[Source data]
↓↓↓

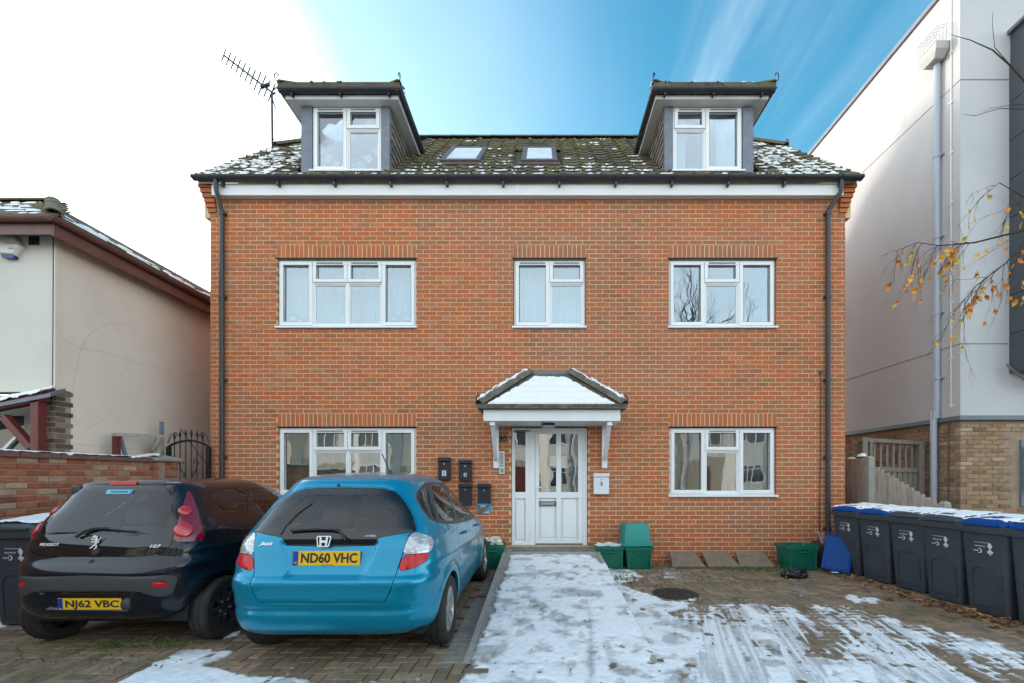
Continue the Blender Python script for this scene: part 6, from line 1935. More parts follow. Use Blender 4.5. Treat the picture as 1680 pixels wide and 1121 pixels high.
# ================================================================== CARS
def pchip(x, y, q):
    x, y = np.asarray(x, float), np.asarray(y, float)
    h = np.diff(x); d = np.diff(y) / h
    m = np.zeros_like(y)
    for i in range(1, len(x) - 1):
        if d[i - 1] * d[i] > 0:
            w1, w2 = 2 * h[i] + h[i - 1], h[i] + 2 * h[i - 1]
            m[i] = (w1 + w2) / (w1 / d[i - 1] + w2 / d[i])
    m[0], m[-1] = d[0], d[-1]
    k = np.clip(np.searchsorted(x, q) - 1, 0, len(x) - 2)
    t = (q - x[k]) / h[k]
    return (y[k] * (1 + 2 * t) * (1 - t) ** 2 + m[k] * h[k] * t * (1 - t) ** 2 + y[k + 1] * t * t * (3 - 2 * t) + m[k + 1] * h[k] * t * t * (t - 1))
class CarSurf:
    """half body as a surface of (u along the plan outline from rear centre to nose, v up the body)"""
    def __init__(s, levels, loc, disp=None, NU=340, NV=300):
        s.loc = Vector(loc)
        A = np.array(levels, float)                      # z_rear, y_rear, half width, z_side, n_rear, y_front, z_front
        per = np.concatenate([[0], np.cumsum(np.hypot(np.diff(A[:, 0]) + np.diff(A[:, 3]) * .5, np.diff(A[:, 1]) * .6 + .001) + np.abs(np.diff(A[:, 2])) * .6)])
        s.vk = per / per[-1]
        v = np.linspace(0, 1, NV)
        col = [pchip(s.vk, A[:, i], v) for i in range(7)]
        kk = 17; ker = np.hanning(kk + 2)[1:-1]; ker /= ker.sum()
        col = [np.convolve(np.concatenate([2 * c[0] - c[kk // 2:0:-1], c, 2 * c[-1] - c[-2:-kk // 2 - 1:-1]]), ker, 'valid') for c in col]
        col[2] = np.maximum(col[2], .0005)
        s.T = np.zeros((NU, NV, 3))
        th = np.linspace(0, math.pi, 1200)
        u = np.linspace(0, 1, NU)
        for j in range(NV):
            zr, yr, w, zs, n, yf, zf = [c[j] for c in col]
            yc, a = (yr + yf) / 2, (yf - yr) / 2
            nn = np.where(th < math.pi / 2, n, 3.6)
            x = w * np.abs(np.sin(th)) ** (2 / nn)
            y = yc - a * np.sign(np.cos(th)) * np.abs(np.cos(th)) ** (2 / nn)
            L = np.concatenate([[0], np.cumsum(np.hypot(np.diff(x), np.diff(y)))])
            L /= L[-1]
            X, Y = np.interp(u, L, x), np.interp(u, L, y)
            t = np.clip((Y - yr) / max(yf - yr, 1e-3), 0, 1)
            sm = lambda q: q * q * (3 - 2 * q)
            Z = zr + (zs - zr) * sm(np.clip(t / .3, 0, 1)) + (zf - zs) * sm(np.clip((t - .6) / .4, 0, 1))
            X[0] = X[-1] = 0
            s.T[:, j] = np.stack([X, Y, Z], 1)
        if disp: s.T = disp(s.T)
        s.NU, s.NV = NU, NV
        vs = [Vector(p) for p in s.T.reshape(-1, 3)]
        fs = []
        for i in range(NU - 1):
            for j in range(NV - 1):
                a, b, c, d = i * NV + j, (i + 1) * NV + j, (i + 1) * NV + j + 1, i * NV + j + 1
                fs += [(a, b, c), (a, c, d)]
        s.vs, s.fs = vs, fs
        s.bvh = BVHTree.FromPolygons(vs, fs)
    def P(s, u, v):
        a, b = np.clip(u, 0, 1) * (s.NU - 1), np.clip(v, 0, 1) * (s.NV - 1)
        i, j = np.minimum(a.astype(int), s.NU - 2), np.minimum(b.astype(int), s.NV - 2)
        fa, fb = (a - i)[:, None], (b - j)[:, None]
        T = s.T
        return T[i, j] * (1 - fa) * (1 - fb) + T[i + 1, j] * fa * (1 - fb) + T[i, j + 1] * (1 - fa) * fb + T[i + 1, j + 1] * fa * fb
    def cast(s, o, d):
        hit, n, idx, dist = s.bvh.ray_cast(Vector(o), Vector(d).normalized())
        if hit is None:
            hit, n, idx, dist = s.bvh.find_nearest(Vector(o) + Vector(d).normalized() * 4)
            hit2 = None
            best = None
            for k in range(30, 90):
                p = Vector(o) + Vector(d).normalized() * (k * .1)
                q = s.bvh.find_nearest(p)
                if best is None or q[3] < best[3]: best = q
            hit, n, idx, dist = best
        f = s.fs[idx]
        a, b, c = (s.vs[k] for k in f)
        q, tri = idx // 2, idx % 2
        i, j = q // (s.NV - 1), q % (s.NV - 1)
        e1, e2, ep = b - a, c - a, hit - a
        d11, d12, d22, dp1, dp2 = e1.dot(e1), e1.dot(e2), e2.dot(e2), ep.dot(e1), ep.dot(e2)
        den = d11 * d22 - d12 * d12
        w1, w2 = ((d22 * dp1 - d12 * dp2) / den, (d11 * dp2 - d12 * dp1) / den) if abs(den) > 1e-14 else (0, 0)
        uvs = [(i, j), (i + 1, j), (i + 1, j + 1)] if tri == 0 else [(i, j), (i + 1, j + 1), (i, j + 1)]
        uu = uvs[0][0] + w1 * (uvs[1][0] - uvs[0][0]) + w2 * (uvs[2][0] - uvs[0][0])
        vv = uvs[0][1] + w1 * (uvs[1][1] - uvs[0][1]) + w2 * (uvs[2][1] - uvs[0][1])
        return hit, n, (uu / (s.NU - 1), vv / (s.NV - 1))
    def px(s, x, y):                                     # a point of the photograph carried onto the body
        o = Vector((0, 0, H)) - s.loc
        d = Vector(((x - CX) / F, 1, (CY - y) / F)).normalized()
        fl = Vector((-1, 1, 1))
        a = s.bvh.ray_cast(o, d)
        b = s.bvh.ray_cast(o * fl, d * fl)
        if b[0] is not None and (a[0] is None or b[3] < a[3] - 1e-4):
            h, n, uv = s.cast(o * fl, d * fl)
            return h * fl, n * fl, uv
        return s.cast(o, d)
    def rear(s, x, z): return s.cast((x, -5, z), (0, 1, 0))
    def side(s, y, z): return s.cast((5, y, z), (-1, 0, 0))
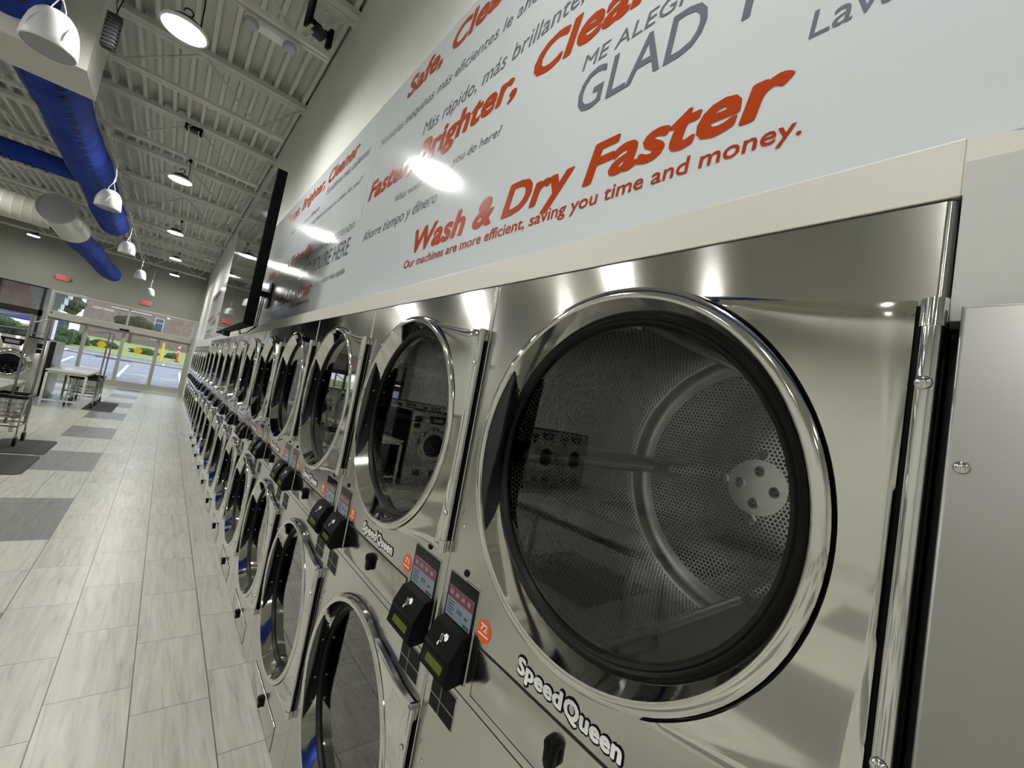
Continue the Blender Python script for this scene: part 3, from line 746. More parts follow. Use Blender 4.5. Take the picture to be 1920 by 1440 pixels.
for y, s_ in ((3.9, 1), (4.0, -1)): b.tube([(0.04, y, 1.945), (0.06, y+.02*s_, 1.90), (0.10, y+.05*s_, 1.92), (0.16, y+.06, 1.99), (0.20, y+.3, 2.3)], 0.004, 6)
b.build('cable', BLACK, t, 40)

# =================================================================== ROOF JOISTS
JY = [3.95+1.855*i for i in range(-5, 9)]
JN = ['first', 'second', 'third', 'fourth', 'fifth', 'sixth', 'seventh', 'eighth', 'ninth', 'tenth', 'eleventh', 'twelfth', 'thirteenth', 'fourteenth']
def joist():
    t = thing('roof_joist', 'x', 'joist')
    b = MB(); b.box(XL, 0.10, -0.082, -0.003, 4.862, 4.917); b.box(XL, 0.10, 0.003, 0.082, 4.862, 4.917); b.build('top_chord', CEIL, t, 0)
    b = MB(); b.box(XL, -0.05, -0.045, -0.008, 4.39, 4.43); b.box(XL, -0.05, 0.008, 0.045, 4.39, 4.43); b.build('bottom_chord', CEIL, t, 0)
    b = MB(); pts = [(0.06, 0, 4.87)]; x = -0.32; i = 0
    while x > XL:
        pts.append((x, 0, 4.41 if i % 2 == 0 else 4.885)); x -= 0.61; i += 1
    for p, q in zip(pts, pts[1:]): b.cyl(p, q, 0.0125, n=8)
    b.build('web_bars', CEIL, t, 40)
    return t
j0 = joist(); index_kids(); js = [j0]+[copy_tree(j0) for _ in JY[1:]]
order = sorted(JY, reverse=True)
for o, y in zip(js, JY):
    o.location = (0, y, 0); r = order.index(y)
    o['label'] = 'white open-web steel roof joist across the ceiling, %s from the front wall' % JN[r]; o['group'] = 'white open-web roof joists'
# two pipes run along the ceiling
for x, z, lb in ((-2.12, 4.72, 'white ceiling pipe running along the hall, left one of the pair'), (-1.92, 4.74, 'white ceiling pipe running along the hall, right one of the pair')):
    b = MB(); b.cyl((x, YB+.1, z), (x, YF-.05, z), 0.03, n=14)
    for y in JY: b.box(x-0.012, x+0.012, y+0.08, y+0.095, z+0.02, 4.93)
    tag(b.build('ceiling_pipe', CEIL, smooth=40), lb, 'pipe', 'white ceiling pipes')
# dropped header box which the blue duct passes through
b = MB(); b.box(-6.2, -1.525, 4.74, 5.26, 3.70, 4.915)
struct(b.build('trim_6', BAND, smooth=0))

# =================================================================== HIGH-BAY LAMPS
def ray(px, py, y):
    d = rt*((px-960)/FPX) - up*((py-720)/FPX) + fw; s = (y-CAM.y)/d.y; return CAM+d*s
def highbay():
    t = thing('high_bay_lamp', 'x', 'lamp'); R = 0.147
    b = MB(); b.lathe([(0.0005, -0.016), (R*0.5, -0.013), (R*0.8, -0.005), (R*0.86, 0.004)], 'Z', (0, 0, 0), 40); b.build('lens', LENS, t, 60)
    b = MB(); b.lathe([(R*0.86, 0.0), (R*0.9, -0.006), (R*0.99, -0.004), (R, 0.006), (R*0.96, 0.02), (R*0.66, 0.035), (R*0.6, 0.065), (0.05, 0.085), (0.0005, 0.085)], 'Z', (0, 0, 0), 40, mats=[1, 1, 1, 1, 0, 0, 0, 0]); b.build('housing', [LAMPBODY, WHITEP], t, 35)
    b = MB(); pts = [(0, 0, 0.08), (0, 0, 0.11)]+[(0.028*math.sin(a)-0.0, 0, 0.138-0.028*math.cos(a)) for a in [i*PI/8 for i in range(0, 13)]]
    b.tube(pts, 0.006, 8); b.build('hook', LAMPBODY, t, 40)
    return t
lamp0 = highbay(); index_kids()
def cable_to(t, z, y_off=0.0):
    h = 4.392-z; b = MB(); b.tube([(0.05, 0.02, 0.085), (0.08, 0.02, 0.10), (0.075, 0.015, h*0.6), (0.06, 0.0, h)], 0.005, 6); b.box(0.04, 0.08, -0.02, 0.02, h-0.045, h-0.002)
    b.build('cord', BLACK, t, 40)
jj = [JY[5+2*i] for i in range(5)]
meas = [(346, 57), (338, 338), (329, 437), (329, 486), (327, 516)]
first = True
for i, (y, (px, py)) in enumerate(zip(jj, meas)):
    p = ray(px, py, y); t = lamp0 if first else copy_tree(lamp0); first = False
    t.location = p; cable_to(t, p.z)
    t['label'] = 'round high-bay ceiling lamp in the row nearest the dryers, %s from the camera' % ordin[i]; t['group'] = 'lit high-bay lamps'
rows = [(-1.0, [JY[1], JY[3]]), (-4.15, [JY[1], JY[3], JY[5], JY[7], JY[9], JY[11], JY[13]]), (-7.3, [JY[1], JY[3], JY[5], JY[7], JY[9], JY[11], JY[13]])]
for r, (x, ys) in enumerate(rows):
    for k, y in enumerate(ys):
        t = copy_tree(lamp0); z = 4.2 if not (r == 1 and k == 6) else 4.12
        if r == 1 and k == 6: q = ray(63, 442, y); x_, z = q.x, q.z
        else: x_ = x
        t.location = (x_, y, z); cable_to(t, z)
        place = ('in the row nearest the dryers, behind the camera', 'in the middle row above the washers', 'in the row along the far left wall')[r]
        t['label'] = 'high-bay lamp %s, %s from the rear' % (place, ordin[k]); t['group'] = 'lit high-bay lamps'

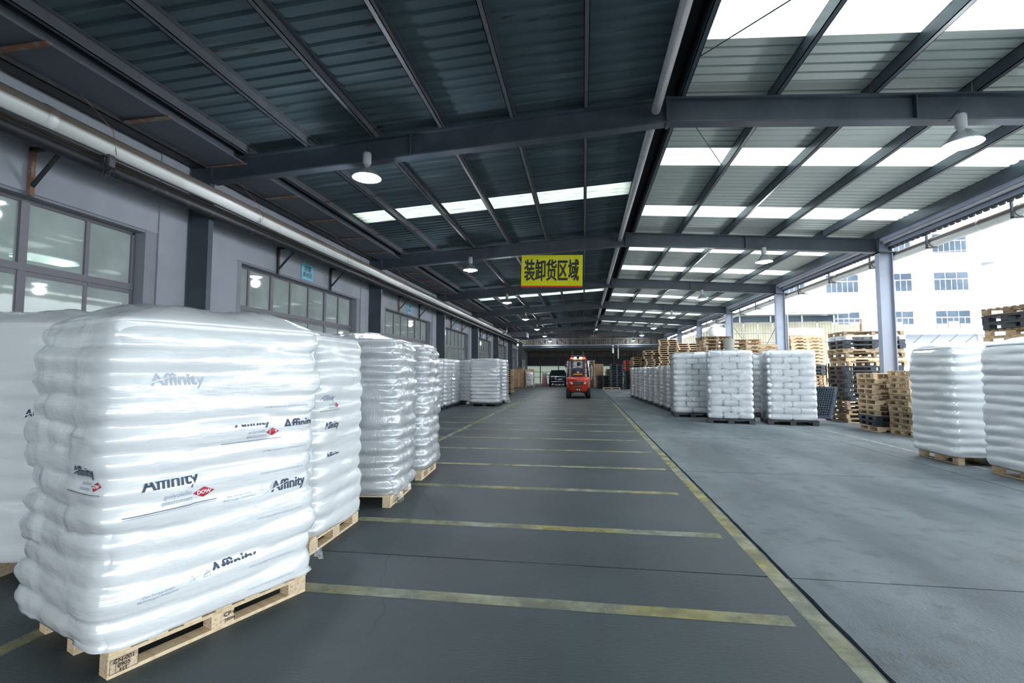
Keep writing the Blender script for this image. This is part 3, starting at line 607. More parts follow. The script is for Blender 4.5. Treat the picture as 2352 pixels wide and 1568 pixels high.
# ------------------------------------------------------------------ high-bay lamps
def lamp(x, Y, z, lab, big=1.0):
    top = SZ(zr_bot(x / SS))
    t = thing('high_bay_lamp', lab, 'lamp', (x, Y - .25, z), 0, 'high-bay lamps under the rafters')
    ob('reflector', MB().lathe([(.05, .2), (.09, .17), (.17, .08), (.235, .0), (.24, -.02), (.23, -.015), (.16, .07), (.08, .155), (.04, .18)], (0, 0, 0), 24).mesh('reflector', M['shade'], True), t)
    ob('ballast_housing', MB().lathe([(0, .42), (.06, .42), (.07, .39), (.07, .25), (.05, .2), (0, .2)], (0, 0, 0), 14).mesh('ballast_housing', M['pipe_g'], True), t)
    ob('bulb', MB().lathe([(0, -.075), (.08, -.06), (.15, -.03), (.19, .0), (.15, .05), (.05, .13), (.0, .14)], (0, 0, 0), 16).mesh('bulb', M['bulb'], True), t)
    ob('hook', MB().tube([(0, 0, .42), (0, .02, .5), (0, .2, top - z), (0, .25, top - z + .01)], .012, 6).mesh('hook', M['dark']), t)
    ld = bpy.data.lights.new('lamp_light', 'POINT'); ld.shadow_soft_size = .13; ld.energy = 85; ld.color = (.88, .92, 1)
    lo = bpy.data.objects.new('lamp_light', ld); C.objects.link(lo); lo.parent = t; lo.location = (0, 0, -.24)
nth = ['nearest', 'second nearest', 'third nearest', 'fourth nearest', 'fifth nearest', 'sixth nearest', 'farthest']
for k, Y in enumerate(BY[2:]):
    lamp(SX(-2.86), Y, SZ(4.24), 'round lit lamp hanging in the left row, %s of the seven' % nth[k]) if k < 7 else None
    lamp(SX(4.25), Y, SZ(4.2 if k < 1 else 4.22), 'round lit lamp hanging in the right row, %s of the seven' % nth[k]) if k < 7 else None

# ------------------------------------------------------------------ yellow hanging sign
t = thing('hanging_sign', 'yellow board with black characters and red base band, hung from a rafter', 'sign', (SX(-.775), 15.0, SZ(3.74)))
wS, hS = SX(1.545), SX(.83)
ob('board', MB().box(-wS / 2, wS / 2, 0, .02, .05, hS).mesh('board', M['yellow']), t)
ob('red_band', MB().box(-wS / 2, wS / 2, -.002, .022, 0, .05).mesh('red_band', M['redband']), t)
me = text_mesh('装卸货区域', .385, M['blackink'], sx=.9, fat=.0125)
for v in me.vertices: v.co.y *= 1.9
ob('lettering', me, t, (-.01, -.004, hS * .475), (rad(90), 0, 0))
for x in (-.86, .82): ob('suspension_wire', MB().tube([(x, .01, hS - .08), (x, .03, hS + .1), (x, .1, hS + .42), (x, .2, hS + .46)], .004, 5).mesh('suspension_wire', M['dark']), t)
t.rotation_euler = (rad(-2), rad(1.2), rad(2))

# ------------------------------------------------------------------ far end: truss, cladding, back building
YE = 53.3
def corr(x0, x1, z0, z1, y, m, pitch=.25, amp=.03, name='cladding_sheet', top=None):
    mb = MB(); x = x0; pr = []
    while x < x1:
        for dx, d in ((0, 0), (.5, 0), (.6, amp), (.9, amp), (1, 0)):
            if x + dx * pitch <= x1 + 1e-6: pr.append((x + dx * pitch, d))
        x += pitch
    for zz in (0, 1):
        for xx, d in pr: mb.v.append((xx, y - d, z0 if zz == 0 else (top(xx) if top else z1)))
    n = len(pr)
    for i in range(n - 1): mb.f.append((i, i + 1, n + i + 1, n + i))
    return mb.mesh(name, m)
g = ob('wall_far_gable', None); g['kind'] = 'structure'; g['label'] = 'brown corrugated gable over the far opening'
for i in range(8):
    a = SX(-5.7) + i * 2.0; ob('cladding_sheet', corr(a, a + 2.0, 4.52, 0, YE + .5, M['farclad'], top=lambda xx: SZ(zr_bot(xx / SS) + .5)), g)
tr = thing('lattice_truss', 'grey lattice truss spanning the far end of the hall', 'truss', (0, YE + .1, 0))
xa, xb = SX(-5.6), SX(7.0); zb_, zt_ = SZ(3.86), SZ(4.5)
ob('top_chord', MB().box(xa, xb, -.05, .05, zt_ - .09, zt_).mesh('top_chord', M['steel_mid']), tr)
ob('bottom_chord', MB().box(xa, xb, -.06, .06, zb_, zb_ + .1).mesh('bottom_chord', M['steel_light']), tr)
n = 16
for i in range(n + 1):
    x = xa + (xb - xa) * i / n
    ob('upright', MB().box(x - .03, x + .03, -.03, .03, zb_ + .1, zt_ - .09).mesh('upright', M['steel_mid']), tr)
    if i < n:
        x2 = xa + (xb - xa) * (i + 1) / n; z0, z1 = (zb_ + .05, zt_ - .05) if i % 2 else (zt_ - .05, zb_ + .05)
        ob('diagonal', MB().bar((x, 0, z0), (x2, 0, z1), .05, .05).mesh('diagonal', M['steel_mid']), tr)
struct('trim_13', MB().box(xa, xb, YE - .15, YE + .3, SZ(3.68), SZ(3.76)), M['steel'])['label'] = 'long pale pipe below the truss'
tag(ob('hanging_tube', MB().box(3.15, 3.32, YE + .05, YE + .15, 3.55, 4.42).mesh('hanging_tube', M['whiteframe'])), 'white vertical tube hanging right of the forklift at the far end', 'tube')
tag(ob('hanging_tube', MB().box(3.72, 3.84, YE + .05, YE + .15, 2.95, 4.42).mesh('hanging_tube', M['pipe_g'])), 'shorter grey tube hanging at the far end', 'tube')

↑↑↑

*Problem details*
Count how many lines above include the word "scene" and answer with that figure only.

*Answer*
2